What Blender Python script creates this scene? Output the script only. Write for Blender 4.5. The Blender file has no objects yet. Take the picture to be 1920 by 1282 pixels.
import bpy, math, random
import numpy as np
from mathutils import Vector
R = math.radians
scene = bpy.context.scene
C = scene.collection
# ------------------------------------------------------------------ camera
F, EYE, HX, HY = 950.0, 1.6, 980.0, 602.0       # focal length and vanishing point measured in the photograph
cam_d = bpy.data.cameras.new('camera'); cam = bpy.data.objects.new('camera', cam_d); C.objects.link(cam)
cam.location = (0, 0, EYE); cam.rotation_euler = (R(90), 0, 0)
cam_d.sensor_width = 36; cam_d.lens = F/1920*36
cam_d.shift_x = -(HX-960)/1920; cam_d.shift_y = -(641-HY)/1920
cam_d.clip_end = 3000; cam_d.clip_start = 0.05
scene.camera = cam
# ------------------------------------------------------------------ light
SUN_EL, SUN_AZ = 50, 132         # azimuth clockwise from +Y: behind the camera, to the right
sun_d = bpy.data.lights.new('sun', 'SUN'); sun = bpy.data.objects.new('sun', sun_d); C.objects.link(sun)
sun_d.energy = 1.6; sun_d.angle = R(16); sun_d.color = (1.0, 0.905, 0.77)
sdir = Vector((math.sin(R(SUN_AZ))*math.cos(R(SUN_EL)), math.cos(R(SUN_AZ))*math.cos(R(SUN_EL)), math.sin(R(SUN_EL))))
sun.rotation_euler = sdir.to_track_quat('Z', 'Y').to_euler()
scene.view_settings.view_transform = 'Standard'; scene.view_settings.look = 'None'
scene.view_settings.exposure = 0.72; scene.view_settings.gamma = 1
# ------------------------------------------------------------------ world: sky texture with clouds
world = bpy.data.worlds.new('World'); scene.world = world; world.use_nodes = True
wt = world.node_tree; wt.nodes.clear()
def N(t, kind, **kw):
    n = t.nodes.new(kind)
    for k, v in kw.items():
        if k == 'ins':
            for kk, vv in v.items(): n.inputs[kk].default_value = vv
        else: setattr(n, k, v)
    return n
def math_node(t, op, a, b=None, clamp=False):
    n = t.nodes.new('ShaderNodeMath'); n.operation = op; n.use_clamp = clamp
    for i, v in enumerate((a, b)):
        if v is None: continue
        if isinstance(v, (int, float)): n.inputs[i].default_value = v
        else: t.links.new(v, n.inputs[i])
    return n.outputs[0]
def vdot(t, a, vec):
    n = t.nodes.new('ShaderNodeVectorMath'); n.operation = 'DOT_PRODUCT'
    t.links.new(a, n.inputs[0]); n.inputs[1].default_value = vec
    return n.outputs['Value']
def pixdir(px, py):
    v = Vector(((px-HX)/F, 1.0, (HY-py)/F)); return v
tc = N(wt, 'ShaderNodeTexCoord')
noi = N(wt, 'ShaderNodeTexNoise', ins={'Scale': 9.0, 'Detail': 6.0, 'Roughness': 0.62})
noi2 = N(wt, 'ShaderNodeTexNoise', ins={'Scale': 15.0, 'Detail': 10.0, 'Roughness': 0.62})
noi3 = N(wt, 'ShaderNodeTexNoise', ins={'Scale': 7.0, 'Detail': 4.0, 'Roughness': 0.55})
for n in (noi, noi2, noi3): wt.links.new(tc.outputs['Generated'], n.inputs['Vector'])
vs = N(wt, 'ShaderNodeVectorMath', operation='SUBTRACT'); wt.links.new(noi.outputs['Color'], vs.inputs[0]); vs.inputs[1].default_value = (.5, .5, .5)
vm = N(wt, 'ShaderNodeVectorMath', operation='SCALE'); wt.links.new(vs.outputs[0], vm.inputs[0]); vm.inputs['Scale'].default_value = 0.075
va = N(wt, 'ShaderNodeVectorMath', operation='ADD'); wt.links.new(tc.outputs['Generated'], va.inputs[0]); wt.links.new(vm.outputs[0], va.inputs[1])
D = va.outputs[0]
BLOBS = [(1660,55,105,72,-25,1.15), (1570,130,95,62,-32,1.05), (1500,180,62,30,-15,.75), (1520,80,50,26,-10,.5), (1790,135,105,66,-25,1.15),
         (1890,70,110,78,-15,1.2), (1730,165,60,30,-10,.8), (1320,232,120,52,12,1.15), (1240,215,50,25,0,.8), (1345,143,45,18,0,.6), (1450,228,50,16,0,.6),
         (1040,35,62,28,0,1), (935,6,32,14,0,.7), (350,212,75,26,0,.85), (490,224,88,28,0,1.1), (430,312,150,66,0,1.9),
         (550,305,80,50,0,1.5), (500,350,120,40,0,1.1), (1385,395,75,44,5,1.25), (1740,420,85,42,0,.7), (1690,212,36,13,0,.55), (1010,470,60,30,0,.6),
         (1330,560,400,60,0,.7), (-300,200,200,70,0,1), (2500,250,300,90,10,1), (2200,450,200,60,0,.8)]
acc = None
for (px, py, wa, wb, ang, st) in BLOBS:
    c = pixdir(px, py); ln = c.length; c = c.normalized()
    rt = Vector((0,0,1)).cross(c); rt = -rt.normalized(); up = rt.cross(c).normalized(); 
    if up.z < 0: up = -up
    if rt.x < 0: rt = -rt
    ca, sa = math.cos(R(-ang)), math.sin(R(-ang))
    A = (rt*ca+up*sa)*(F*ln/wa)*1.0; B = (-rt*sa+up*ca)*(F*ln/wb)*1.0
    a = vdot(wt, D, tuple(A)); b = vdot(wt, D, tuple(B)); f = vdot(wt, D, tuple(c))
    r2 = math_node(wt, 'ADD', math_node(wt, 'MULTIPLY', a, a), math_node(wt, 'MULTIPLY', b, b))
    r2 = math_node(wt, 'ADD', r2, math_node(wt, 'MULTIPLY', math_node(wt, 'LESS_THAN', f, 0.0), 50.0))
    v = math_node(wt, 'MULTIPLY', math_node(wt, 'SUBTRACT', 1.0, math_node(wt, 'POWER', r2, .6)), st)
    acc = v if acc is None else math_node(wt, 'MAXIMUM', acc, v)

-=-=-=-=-

Reproduce every line of the material above exactly.

What Blender Python script creates this scene? Output the script only. Write for Blender 4.5. The Blender file has no objects yet. Take the picture to be 1920 by 1282 pixels.
import bpy, math, random
import numpy as np
from mathutils import Vector
R = math.radians
scene = bpy.context.scene
C = scene.collection
# ------------------------------------------------------------------ camera
F, EYE, HX, HY = 950.0, 1.6, 980.0, 602.0       # focal length and vanishing point measured in the photograph
cam_d = bpy.data.cameras.new('camera'); cam = bpy.data.objects.new('camera', cam_d); C.objects.link(cam)
cam.location = (0, 0, EYE); cam.rotation_euler = (R(90), 0, 0)
cam_d.sensor_width = 36; cam_d.lens = F/1920*36
cam_d.shift_x = -(HX-960)/1920; cam_d.shift_y = -(641-HY)/1920
cam_d.clip_end = 3000; cam_d.clip_start = 0.05
scene.camera = cam
# ------------------------------------------------------------------ light
SUN_EL, SUN_AZ = 50, 132         # azimuth clockwise from +Y: behind the camera, to the right
sun_d = bpy.data.lights.new('sun', 'SUN'); sun = bpy.data.objects.new('sun', sun_d); C.objects.link(sun)
sun_d.energy = 1.6; sun_d.angle = R(16); sun_d.color = (1.0, 0.905, 0.77)
sdir = Vector((math.sin(R(SUN_AZ))*math.cos(R(SUN_EL)), math.cos(R(SUN_AZ))*math.cos(R(SUN_EL)), math.sin(R(SUN_EL))))
sun.rotation_euler = sdir.to_track_quat('Z', 'Y').to_euler()
scene.view_settings.view_transform = 'Standard'; scene.view_settings.look = 'None'
scene.view_settings.exposure = 0.72; scene.view_settings.gamma = 1
# ------------------------------------------------------------------ world: sky texture with clouds
world = bpy.data.worlds.new('World'); scene.world = world; world.use_nodes = True
wt = world.node_tree; wt.nodes.clear()
def N(t, kind, **kw):
    n = t.nodes.new(kind)
    for k, v in kw.items():
        if k == 'ins':
            for kk, vv in v.items(): n.inputs[kk].default_value = vv
        else: setattr(n, k, v)
    return n
def math_node(t, op, a, b=None, clamp=False):
    n = t.nodes.new('ShaderNodeMath'); n.operation = op; n.use_clamp = clamp
    for i, v in enumerate((a, b)):
        if v is None: continue
        if isinstance(v, (int, float)): n.inputs[i].default_value = v
        else: t.links.new(v, n.inputs[i])
    return n.outputs[0]
def vdot(t, a, vec):
    n = t.nodes.new('ShaderNodeVectorMath'); n.operation = 'DOT_PRODUCT'
    t.links.new(a, n.inputs[0]); n.inputs[1].default_value = vec
    return n.outputs['Value']
def pixdir(px, py):
    v = Vector(((px-HX)/F, 1.0, (HY-py)/F)); return v
tc = N(wt, 'ShaderNodeTexCoord')
noi = N(wt, 'ShaderNodeTexNoise', ins={'Scale': 9.0, 'Detail': 6.0, 'Roughness': 0.62})
noi2 = N(wt, 'ShaderNodeTexNoise', ins={'Scale': 15.0, 'Detail': 10.0, 'Roughness': 0.62})
noi3 = N(wt, 'ShaderNodeTexNoise', ins={'Scale': 7.0, 'Detail': 4.0, 'Roughness': 0.55})
for n in (noi, noi2, noi3): wt.links.new(tc.outputs['Generated'], n.inputs['Vector'])
vs = N(wt, 'ShaderNodeVectorMath', operation='SUBTRACT'); wt.links.new(noi.outputs['Color'], vs.inputs[0]); vs.inputs[1].default_value = (.5, .5, .5)
vm = N(wt, 'ShaderNodeVectorMath', operation='SCALE'); wt.links.new(vs.outputs[0], vm.inputs[0]); vm.inputs['Scale'].default_value = 0.075
va = N(wt, 'ShaderNodeVectorMath', operation='ADD'); wt.links.new(tc.outputs['Generated'], va.inputs[0]); wt.links.new(vm.outputs[0], va.inputs[1])
D = va.outputs[0]
BLOBS = [(1660,55,105,72,-25,1.15), (1570,130,95,62,-32,1.05), (1500,180,62,30,-15,.75), (1520,80,50,26,-10,.5), (1790,135,105,66,-25,1.15),
         (1890,70,110,78,-15,1.2), (1730,165,60,30,-10,.8), (1320,232,120,52,12,1.15), (1240,215,50,25,0,.8), (1345,143,45,18,0,.6), (1450,228,50,16,0,.6),
         (1040,35,62,28,0,1), (935,6,32,14,0,.7), (350,212,75,26,0,.85), (490,224,88,28,0,1.1), (430,312,150,66,0,1.9),
         (550,305,80,50,0,1.5), (500,350,120,40,0,1.1), (1385,395,75,44,5,1.25), (1740,420,85,42,0,.7), (1690,212,36,13,0,.55), (1010,470,60,30,0,.6),
         (1330,560,400,60,0,.7), (-300,200,200,70,0,1), (2500,250,300,90,10,1), (2200,450,200,60,0,.8)]
acc = None
for (px, py, wa, wb, ang, st) in BLOBS:
    c = pixdir(px, py); ln = c.length; c = c.normalized()
    rt = Vector((0,0,1)).cross(c); rt = -rt.normalized(); up = rt.cross(c).normalized(); 
    if up.z < 0: up = -up
    if rt.x < 0: rt = -rt
    ca, sa = math.cos(R(-ang)), math.sin(R(-ang))
    A = (rt*ca+up*sa)*(F*ln/wa)*1.0; B = (-rt*sa+up*ca)*(F*ln/wb)*1.0
    a = vdot(wt, D, tuple(A)); b = vdot(wt, D, tuple(B)); f = vdot(wt, D, tuple(c))
    r2 = math_node(wt, 'ADD', math_node(wt, 'MULTIPLY', a, a), math_node(wt, 'MULTIPLY', b, b))
    r2 = math_node(wt, 'ADD', r2, math_node(wt, 'MULTIPLY', math_node(wt, 'LESS_THAN', f, 0.0), 50.0))
    v = math_node(wt, 'MULTIPLY', math_node(wt, 'SUBTRACT', 1.0, math_node(wt, 'POWER', r2, .6)), st)
    acc = v if acc is None else math_node(wt, 'MAXIMUM', acc, v)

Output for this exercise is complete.